前週までは、3作連続でテナー・サックス奏者を取り上げてきましたが、今回はそのつながりのラストとなります。
本作の主役はジャズ・ギタリストのグラント・グリーンで、テナー・サックス奏者は参加していませんが、では、その3作と何の関連性が、と申しますと、すべてドラマーのビリー・ヒギンズが参加している、というのが答えです。
ハードバップ、ジャズ・ロック、そしてソウル・ジャズなど、実に幅広いドラミングを聴かせるドラマーであることがお分かりいただけたと思われますが、本作では4ビートに終始しないリズム解釈で異色のテーマを盛り上げています。

さて、閑話休題。主役のグラント・グリーンに切り替えて、本作の魅力をお伝えしてゆきましょう。 異色、とお伝えしましたが、取り上げられている楽曲は、アフリカン・アメリカン・スピリチュアル、つまり“黒人霊歌”と呼ばれるものでジャズ・スタンダードではありません。

グラント・グリーンはコード弾きはほぼすることがなく、主にシングル・ノートによるプレイが特徴のギタリストで、そのフレージングはパッションとソウルに満ち、それゆえ多くのリスペクトを集めた存在でした。そんなスタイルが本作のテーマにはピッタリで、アフリカン・アメリカンのスピリットをジャズの語法で表現しています。

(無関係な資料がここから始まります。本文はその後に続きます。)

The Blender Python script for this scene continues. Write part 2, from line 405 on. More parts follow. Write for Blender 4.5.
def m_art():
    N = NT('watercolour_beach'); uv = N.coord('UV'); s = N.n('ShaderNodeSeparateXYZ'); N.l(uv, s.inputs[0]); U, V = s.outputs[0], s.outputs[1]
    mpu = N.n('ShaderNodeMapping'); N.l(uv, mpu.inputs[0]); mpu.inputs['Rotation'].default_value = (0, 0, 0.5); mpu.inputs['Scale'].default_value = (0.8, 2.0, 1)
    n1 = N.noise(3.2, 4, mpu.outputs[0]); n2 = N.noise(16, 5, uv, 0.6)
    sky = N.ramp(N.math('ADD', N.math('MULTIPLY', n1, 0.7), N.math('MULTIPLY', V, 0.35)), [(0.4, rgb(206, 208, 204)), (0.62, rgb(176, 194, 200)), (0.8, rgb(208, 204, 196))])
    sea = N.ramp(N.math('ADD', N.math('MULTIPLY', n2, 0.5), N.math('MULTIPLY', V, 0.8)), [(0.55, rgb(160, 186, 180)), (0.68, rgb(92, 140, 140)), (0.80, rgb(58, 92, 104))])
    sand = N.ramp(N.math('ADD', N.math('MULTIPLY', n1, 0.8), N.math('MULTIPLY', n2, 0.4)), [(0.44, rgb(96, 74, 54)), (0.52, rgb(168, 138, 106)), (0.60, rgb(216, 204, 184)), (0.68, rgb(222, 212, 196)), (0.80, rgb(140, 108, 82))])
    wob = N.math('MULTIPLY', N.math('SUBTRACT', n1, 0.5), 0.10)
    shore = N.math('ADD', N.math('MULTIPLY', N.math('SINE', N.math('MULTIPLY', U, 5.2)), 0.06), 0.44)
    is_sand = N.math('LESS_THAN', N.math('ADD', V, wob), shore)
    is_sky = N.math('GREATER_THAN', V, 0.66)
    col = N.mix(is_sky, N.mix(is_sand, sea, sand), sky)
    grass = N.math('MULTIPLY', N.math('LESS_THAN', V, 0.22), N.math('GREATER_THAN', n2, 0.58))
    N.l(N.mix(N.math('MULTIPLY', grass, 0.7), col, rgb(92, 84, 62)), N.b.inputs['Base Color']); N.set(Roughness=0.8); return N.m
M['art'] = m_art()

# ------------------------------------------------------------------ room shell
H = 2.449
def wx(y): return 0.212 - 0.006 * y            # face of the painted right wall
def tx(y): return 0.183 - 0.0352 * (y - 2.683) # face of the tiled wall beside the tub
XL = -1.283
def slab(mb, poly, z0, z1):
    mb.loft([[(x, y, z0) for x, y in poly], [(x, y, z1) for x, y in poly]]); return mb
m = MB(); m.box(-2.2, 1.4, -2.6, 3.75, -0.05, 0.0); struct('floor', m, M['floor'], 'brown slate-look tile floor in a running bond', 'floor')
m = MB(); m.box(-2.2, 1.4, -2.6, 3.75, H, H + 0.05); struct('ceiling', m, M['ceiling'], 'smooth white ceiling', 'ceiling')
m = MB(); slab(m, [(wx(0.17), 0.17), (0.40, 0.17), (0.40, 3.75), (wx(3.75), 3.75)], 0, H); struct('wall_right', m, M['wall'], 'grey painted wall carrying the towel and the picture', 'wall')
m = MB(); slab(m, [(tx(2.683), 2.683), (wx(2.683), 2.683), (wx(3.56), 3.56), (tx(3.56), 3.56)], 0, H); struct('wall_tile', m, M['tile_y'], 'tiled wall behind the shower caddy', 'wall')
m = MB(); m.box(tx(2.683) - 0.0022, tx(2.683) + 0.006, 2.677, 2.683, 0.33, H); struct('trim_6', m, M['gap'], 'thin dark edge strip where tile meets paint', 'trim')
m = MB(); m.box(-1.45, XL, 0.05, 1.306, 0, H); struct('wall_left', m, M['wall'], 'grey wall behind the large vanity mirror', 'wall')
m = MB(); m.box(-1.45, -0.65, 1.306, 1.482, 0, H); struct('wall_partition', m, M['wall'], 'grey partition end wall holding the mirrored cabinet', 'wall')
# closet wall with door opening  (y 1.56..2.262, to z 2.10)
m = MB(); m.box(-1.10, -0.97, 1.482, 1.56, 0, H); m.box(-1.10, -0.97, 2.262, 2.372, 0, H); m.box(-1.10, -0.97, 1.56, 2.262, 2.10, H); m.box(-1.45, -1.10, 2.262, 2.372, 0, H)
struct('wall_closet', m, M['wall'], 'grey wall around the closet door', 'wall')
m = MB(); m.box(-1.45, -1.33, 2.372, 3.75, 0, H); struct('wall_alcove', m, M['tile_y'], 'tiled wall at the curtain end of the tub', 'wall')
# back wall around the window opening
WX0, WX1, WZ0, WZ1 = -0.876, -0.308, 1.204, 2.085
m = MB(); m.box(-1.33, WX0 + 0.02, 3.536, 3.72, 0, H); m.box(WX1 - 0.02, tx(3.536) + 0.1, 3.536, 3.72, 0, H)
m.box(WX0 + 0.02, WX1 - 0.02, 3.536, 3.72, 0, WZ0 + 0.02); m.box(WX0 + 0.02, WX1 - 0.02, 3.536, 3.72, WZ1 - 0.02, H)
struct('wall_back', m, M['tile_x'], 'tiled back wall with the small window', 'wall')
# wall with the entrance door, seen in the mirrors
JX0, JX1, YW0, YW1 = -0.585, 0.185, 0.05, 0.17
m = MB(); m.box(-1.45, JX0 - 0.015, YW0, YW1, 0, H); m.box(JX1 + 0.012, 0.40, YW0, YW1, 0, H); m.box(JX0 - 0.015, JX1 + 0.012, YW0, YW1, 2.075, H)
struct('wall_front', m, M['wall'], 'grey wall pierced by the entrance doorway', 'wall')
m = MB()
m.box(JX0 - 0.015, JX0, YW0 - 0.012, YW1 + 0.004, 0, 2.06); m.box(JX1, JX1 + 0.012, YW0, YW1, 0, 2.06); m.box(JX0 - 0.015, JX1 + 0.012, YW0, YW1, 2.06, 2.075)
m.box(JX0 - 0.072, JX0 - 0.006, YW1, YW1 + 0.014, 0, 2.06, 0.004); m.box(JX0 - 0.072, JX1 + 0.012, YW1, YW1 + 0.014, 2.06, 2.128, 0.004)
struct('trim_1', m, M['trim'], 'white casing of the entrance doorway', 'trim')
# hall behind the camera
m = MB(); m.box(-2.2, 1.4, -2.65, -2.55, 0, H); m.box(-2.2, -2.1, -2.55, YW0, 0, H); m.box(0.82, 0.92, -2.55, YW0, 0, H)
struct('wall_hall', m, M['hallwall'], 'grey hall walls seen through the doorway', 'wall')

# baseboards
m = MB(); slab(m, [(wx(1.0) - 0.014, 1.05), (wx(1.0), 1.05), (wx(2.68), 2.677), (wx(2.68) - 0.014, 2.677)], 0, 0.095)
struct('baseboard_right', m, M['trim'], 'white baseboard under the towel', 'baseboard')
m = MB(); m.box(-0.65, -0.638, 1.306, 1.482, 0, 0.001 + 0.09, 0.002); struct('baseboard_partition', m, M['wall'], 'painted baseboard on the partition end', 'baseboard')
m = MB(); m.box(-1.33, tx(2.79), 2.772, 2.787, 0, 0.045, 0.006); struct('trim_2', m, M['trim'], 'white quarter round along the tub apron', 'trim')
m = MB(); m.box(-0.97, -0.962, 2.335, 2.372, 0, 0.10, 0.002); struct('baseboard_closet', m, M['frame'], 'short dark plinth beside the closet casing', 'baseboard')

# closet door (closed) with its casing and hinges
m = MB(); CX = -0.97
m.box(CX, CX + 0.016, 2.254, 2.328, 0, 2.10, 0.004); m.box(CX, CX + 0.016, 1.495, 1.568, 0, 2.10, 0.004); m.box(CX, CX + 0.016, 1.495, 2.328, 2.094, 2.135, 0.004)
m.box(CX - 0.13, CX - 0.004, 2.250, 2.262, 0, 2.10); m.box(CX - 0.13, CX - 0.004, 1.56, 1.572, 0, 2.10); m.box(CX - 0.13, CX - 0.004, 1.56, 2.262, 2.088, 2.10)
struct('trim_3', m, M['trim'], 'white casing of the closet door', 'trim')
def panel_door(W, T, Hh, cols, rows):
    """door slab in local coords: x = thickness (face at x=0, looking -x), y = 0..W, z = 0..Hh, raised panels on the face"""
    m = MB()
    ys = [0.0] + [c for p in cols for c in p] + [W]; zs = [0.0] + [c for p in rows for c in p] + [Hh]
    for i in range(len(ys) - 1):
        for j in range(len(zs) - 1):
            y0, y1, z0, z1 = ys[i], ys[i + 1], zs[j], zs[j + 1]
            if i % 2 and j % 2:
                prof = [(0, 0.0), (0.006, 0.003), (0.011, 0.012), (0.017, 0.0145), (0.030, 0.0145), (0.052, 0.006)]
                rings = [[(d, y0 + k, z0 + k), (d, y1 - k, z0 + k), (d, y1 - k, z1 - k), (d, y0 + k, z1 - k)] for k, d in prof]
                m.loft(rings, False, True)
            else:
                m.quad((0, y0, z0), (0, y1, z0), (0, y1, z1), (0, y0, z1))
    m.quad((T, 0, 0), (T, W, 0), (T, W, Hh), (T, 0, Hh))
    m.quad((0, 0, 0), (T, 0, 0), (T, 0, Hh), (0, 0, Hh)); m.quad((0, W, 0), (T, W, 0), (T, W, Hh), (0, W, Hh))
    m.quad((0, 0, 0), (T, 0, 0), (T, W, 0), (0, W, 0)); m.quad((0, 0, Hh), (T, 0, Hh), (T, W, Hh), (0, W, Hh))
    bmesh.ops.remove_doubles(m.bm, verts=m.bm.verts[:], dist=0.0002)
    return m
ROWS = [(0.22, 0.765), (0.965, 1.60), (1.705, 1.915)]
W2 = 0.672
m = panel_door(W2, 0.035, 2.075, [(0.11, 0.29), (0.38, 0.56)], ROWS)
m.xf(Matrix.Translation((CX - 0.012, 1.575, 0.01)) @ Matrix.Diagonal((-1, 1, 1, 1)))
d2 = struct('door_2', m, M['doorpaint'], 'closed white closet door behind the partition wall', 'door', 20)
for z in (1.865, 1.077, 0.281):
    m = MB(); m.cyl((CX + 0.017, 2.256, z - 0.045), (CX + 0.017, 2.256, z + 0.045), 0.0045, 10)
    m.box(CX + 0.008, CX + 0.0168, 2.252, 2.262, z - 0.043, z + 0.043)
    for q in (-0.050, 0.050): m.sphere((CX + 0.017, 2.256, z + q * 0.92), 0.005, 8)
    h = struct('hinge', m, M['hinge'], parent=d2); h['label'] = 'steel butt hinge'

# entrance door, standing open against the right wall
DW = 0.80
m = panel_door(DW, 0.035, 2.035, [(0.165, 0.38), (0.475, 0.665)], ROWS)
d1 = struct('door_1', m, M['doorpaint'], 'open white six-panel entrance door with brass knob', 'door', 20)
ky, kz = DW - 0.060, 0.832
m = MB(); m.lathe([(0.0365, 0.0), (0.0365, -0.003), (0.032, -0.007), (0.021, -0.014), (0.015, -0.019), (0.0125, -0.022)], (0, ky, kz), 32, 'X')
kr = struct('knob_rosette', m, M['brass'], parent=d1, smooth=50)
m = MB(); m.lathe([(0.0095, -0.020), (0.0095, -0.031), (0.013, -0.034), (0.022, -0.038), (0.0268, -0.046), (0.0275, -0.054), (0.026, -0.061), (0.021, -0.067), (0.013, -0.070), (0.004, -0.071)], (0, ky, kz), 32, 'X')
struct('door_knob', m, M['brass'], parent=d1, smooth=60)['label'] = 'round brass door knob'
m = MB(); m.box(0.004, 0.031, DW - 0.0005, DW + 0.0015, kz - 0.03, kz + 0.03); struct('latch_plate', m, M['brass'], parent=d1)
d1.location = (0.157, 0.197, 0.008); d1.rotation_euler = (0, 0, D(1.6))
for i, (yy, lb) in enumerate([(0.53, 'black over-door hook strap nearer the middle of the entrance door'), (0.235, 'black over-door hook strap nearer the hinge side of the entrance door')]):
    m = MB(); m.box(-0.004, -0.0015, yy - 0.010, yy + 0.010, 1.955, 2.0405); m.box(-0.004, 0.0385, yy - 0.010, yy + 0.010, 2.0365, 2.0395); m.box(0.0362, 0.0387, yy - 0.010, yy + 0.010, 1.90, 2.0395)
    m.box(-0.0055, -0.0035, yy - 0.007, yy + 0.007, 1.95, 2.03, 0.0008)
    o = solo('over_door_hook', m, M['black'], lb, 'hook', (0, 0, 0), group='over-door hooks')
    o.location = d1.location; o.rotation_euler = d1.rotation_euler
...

バックは、ピアノには若かりし日のハービー・ハンコック、ベースにはブッチ・ウォーレン、ドラムスには先述のビリー・ヒギンズ、そこにパーカッションのガーヴィン・マッソーが加わった編成になっています。

【スタッフのつぶやき:この1曲を必ず聴いて下さい】
有名なゴスペル・ソング“時には母のない子のように”。

この曲の「サムタイムズ・アイ・フィール~」という厳かな歌い出しを、誰かの歌で聴いたことがある方は多いかもしれません。ゴスペル・ソングで有名な1曲です。
そんな歌の部分をギターに置き換えた一例としてこの曲の演奏を聴いていただけると、根底に流れるスピリチュアリティがジワリと感じられるでしょう。
やや重々しくリズムを刻むピアノ・リフの上を、グリーンのギターがじっくりとメロディを弾きこんでゆきます。そしてテーマの提示が終わると、そのままソロへと移ります。魂を込めてフレーズを紡ぎ出してゆく様子が伺えます。続いてハンコックのピアノ・ソロが続き、再びグリーンのソロになり、徐々にエモーショナルに高揚してゆきます。
テーマに回帰すると忠実にメロディを再演し、そのあともエンドレスに続くリフの上で、グリーンがリムスキー・コルサコフの『シェエラザード』に似たメロディを繰り返しつつフェイド・アウトとなります。
余談ですが、この約6年後日本ではこの曲と同名のタイトルのポピュラー・ソングが発売されました。それが寺山修司作詞で有名なカルメン・マキのデビュー曲として知られる一曲です(楽曲は黒人霊歌とは関係ないオリジナル曲です)。
本作は、アルバムのタイトルが示すとおり、グラント・グリーンのディープなスピリットを感じながら、じっくりと聴けるジャズ・ギターの傑作といえます。